Problem description: Quote every line below exactly and skip any picture.

-------- Data segment

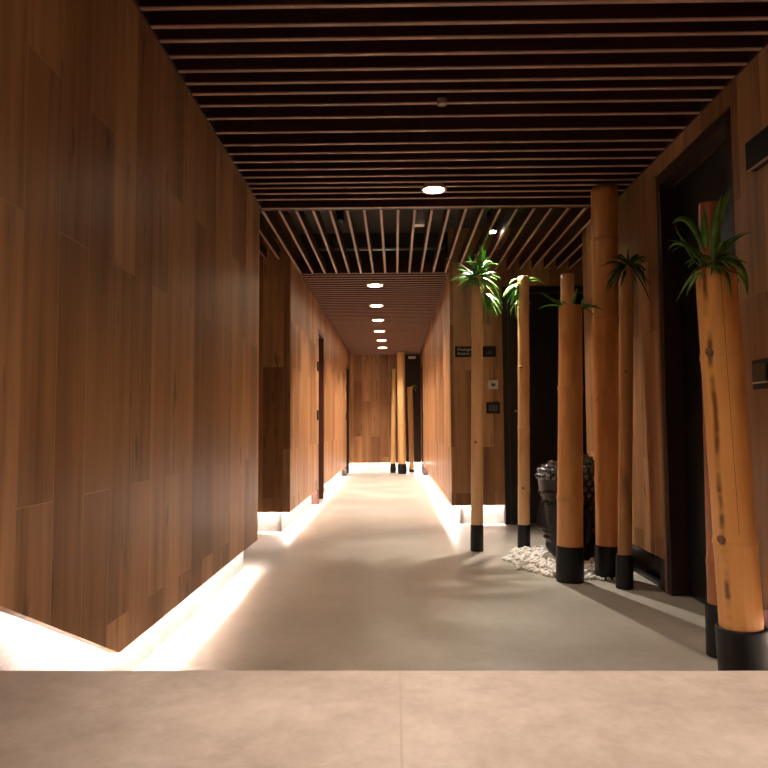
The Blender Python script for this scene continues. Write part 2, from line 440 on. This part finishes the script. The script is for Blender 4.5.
# ------------------------------------------------------------------ lamps
def spot(loc, energy, size, blend, col, rad=.03, direction=(0,0,-1)):
    l = bpy.data.lights.new('spot', 'SPOT'); l.energy = energy; l.spot_size = math.radians(size); l.spot_blend = blend
    l.color = col; l.shadow_soft_size = rad
    o = bpy.data.objects.new('spot', l); C.objects.link(o); o.location = loc
    o.rotation_euler = Vector(direction).to_track_quat('-Z', 'Y').to_euler()
    return o
WARM = (1, .81, .63)
def downlight(x, y, label, lit=True, e=60, size=80, r=.052, group=None, col=None):
    t = thing('downlight', label, 'ceiling lamp', (x, y, H), group)
    bm = bmesh.new(); lathe(bm, [(r, .0), (r+.003, -.006), (r+.014, -.006), (r+.018, 0), (r+.018, .02)], 36)
    link('trim_ring', bm, M['ring'], t, smooth=True)
    bm = bmesh.new(); cyl(bm, (0,0,-.004), r, .01, 'z', 36); link('lens', bm, M['lens'] if lit else M['lens_off'], t)
    bm = bmesh.new(); cyl(bm, (0,0,.0), r+.012, .11, 'z', 28); link('housing', bm, M['black'], t)
    if lit: spot((x, y, H-.012), e, size, .9, col or WARM)
names = ['first', 'second', 'third', 'fourth', 'fifth', 'sixth']
downlight(.262, 4.50, 'lit round downlight at the far end of the near slatted ceiling', e=40, size=95, r=.068)
downlight(.235, 3.28, 'small unlit round downlight in the near slatted ceiling', lit=False, r=.008)
downlight(.25, 2.03, 'downlight over the steps', e=55, size=104)
downlight(.25, 1.0, 'downlight over the near landing', e=60, size=66)
for k, yy in enumerate((7.58, 8.87, 10.08, 11.26, 12.45, 13.62)):
    downlight((-.213,-.23,-.24,-.245,-.234,-.236)[k], yy, 'lit round downlight in the far corridor, %s from the near end of the row' % names[k], e=140, size=114, col=(1,.85,.73), r=.078, group='row of lit downlights in the far corridor ceiling')
SP = at(492, 232, 5.68)
t = thing('spotlight', 'bright white round spotlight above the slats near the brightest leaf tuft', 'ceiling lamp', SP)
bm = bmesh.new(); cyl(bm, (0,0,.004), .04, .16, 'z', 28); link('housing', bm, M['black'], t, smooth=False)
bm = bmesh.new(); cyl(bm, (0,0,-.004), .03, .01, 'z', 28); link('lens', bm, M['lens_cool'], t)
bm = bmesh.new(); cyl(bm, (0,0,.164), .008, TOP-SP.z-.164); link('stem', bm, M['black'], t)
spot(SP + Vector((0,0,-.012)), 150, 88, 1, (1,.9,.78), .02, (.0,-.40,-1.1))

# ------------------------------------------------------------------ wall fittings
def text(s, size, loc, m, parent, rot=(math.pi/2,0,0), align='LEFT'):
    c = bpy.data.curves.new('lettering', 'FONT'); c.body = s; c.size = size; c.extrude = .0006; c.align_x = align
    o = bpy.data.objects.new('lettering', c); C.objects.link(o); o.data.materials.append(m)
    dg = bpy.context.evaluated_depsgraph_get(); me = bpy.data.meshes.new_from_object(o.evaluated_get(dg))
    bpy.data.objects.remove(o)
    n = bpy.data.objects.new('lettering', me); C.objects.link(n); n.location = loc; n.rotation_euler = rot; n.parent = parent
    return n
a = at(455.2, 357, 6.85); b = at(496, 346, 6.85)
p = thing('door_sign', 'black door sign with grey words behind the slim leafy bamboo pole', 'sign', (a.x, 6.87, a.z))
w, h = b.x-a.x, b.z-a.z
link('plate', boxes((0, w, -.012, 0, 0, h)), M['black'], p, bevel=.002)
text('Massage', .041, (.022, -.0125, .062), M['letter'], p)
text('Rooms', .041, (.022, -.0125, .022), M['letter'], p)
text('107', .04, (w-.10, -.0125, .025), M['letter_blue'], p)
a = at(488.2, 389, 6.85); b = at(498, 380, 6.85); w, h = b.x-a.x, b.z-a.z
p = thing('thermostat', 'small white square thermostat on the wood wall below the black sign', 'thermostat', (a.x, 6.87, a.z))
link('housing', boxes((0, w, -.02, 0, 0, h)), M['white'], p, bevel=.004)
link('display', boxes((w*.32, w*.72, -.023, -.019, h*.3, h*.62)), M['greydisplay'], p)
a = at(486.5, 413.5, 6.85); b = at(500, 402.5, 6.85); w, h = b.x-a.x, b.z-a.z
p = thing('touch_panel', 'black framed wall panel with grey blue screen beside the black door', 'control panel', (a.x, 6.87, a.z))
link('frame', boxes((0, w, -.018, 0, 0, h)), M['black'], p, bevel=.004)
link('screen', boxes((w*.16, w*.84, -.0195, -.0175, h*.22, h*.8)), M['screen'], p)
# right near wall
p = thing('wall_switch', 'black square wall switch with chrome lower edge right of the big stained bamboo', 'switch', (WR, 2.90, 1.10))
link('plate', boxes((-.010, 0, -.055, .105, 0, .125)), M['black'], p, bevel=.002)
link('rocker', boxes((-.018, -.0095, -.02, .085, .032, .105)), M['black_frame'], p, bevel=.003)
link('chrome_edge', boxes((-.020, -.0095, -.022, .087, .024, .030)), M['steel'], p, bevel=.001)
p = thing('exit_light_box', 'black box mounted high on the right wood wall, thin pale strip along its bottom', 'wall lamp', (WR, 2.44, 2.01))
link('housing', boxes((-.05, 0, 0, .48, .006, .13)), M['black'], p, bevel=.008)
link('edge_strip', boxes((-.052, -.04, .005, .475, 0, .0055)), M['slat_edge'], p)
for (X, s, yy, zz, nm, lb, ct) in ((FL, 1, 8.60, 1.70, 'room_number_plate', 'small black plate high on the left far wall before the dark door', 'plate'),
                           (FL, 1, 8.60, 1.10, 'wall_switch', 'small black switch below a plate on the left far wall before the dark door', 'switch'),
                           (FL, 1, 13.66, 1.70, 'room_number_plate', 'small black plate at the last door on the left far wall', 'plate'),
                           (FL, 1, 13.66, 1.15, 'wall_switch', 'small black switch at the last door on the left far wall', 'switch'),
                           (FR, -1, 13.66, 1.15, 'wall_switch', 'small black switch at the last door on the right far wall', 'switch')):
    p = thing(nm, lb, ct, (X, yy, zz))
    link('plate', boxes((*sorted((0, s*.012)), -.045, .045, -.06, .06)), M['black_gloss'], p, bevel=.003)
    link('rim', boxes((*sorted((s*.0115, s*.016)), -.03, .03, -.045, .045)), M['black_frame'], p, bevel=.002)
p = thing('exit_lamp', 'tiny pale twin lamp high in the dark corner at the corridor end', 'wall lamp', (.37, Y_END+.02, 2.44))
for k in (-1, 1):
    bm = bmesh.new(); cyl(bm, (k*.05, -.07, 0), .025, .07, 'y', 18); link('lamp_head', bm, M['white'], p, smooth=False)
link('bracket', boxes((-.08, .08, -.012, 0, -.03, .03)), M['white'], p, bevel=.003)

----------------

Task solution:
The Blender Python script for this scene continues. Write part 2, from line 440 on. This part finishes the script. The script is for Blender 4.5.
# ------------------------------------------------------------------ lamps
def spot(loc, energy, size, blend, col, rad=.03, direction=(0,0,-1)):
    l = bpy.data.lights.new('spot', 'SPOT'); l.energy = energy; l.spot_size = math.radians(size); l.spot_blend = blend
    l.color = col; l.shadow_soft_size = rad
    o = bpy.data.objects.new('spot', l); C.objects.link(o); o.location = loc
    o.rotation_euler = Vector(direction).to_track_quat('-Z', 'Y').to_euler()
    return o
WARM = (1, .81, .63)
def downlight(x, y, label, lit=True, e=60, size=80, r=.052, group=None, col=None):
    t = thing('downlight', label, 'ceiling lamp', (x, y, H), group)
    bm = bmesh.new(); lathe(bm, [(r, .0), (r+.003, -.006), (r+.014, -.006), (r+.018, 0), (r+.018, .02)], 36)
    link('trim_ring', bm, M['ring'], t, smooth=True)
    bm = bmesh.new(); cyl(bm, (0,0,-.004), r, .01, 'z', 36); link('lens', bm, M['lens'] if lit else M['lens_off'], t)
    bm = bmesh.new(); cyl(bm, (0,0,.0), r+.012, .11, 'z', 28); link('housing', bm, M['black'], t)
    if lit: spot((x, y, H-.012), e, size, .9, col or WARM)
names = ['first', 'second', 'third', 'fourth', 'fifth', 'sixth']
downlight(.262, 4.50, 'lit round downlight at the far end of the near slatted ceiling', e=40, size=95, r=.068)
downlight(.235, 3.28, 'small unlit round downlight in the near slatted ceiling', lit=False, r=.008)
downlight(.25, 2.03, 'downlight over the steps', e=55, size=104)
downlight(.25, 1.0, 'downlight over the near landing', e=60, size=66)
for k, yy in enumerate((7.58, 8.87, 10.08, 11.26, 12.45, 13.62)):
    downlight((-.213,-.23,-.24,-.245,-.234,-.236)[k], yy, 'lit round downlight in the far corridor, %s from the near end of the row' % names[k], e=140, size=114, col=(1,.85,.73), r=.078, group='row of lit downlights in the far corridor ceiling')
SP = at(492, 232, 5.68)
t = thing('spotlight', 'bright white round spotlight above the slats near the brightest leaf tuft', 'ceiling lamp', SP)
bm = bmesh.new(); cyl(bm, (0,0,.004), .04, .16, 'z', 28); link('housing', bm, M['black'], t, smooth=False)
bm = bmesh.new(); cyl(bm, (0,0,-.004), .03, .01, 'z', 28); link('lens', bm, M['lens_cool'], t)
bm = bmesh.new(); cyl(bm, (0,0,.164), .008, TOP-SP.z-.164); link('stem', bm, M['black'], t)
spot(SP + Vector((0,0,-.012)), 150, 88, 1, (1,.9,.78), .02, (.0,-.40,-1.1))

# ------------------------------------------------------------------ wall fittings
def text(s, size, loc, m, parent, rot=(math.pi/2,0,0), align='LEFT'):
    c = bpy.data.curves.new('lettering', 'FONT'); c.body = s; c.size = size; c.extrude = .0006; c.align_x = align
    o = bpy.data.objects.new('lettering', c); C.objects.link(o); o.data.materials.append(m)
    dg = bpy.context.evaluated_depsgraph_get(); me = bpy.data.meshes.new_from_object(o.evaluated_get(dg))
    bpy.data.objects.remove(o)
    n = bpy.data.objects.new('lettering', me); C.objects.link(n); n.location = loc; n.rotation_euler = rot; n.parent = parent
    return n
a = at(455.2, 357, 6.85); b = at(496, 346, 6.85)
p = thing('door_sign', 'black door sign with grey words behind the slim leafy bamboo pole', 'sign', (a.x, 6.87, a.z))
w, h = b.x-a.x, b.z-a.z
link('plate', boxes((0, w, -.012, 0, 0, h)), M['black'], p, bevel=.002)
text('Massage', .041, (.022, -.0125, .062), M['letter'], p)
text('Rooms', .041, (.022, -.0125, .022), M['letter'], p)
text('107', .04, (w-.10, -.0125, .025), M['letter_blue'], p)
a = at(488.2, 389, 6.85); b = at(498, 380, 6.85); w, h = b.x-a.x, b.z-a.z
p = thing('thermostat', 'small white square thermostat on the wood wall below the black sign', 'thermostat', (a.x, 6.87, a.z))
link('housing', boxes((0, w, -.02, 0, 0, h)), M['white'], p, bevel=.004)
link('display', boxes((w*.32, w*.72, -.023, -.019, h*.3, h*.62)), M['greydisplay'], p)
a = at(486.5, 413.5, 6.85); b = at(500, 402.5, 6.85); w, h = b.x-a.x, b.z-a.z
p = thing('touch_panel', 'black framed wall panel with grey blue screen beside the black door', 'control panel', (a.x, 6.87, a.z))
link('frame', boxes((0, w, -.018, 0, 0, h)), M['black'], p, bevel=.004)
link('screen', boxes((w*.16, w*.84, -.0195, -.0175, h*.22, h*.8)), M['screen'], p)
# right near wall
p = thing('wall_switch', 'black square wall switch with chrome lower edge right of the big stained bamboo', 'switch', (WR, 2.90, 1.10))
link('plate', boxes((-.010, 0, -.055, .105, 0, .125)), M['black'], p, bevel=.002)
link('rocker', boxes((-.018, -.0095, -.02, .085, .032, .105)), M['black_frame'], p, bevel=.003)
link('chrome_edge', boxes((-.020, -.0095, -.022, .087, .024, .030)), M['steel'], p, bevel=.001)
p = thing('exit_light_box', 'black box mounted high on the right wood wall, thin pale strip along its bottom', 'wall lamp', (WR, 2.44, 2.01))
link('housing', boxes((-.05, 0, 0, .48, .006, .13)), M['black'], p, bevel=.008)
link('edge_strip', boxes((-.052, -.04, .005, .475, 0, .0055)), M['slat_edge'], p)
for (X, s, yy, zz, nm, lb, ct) in ((FL, 1, 8.60, 1.70, 'room_number_plate', 'small black plate high on the left far wall before the dark door', 'plate'),
                           (FL, 1, 8.60, 1.10, 'wall_switch', 'small black switch below a plate on the left far wall before the dark door', 'switch'),
                           (FL, 1, 13.66, 1.70, 'room_number_plate', 'small black plate at the last door on the left far wall', 'plate'),
                           (FL, 1, 13.66, 1.15, 'wall_switch', 'small black switch at the last door on the left far wall', 'switch'),
                           (FR, -1, 13.66, 1.15, 'wall_switch', 'small black switch at the last door on the right far wall', 'switch')):
    p = thing(nm, lb, ct, (X, yy, zz))
    link('plate', boxes((*sorted((0, s*.012)), -.045, .045, -.06, .06)), M['black_gloss'], p, bevel=.003)
    link('rim', boxes((*sorted((s*.0115, s*.016)), -.03, .03, -.045, .045)), M['black_frame'], p, bevel=.002)
p = thing('exit_lamp', 'tiny pale twin lamp high in the dark corner at the corridor end', 'wall lamp', (.37, Y_END+.02, 2.44))
for k in (-1, 1):
    bm = bmesh.new(); cyl(bm, (k*.05, -.07, 0), .025, .07, 'y', 18); link('lamp_head', bm, M['white'], p, smooth=False)
link('bracket', boxes((-.08, .08, -.012, 0, -.03, .03)), M['white'], p, bevel=.003)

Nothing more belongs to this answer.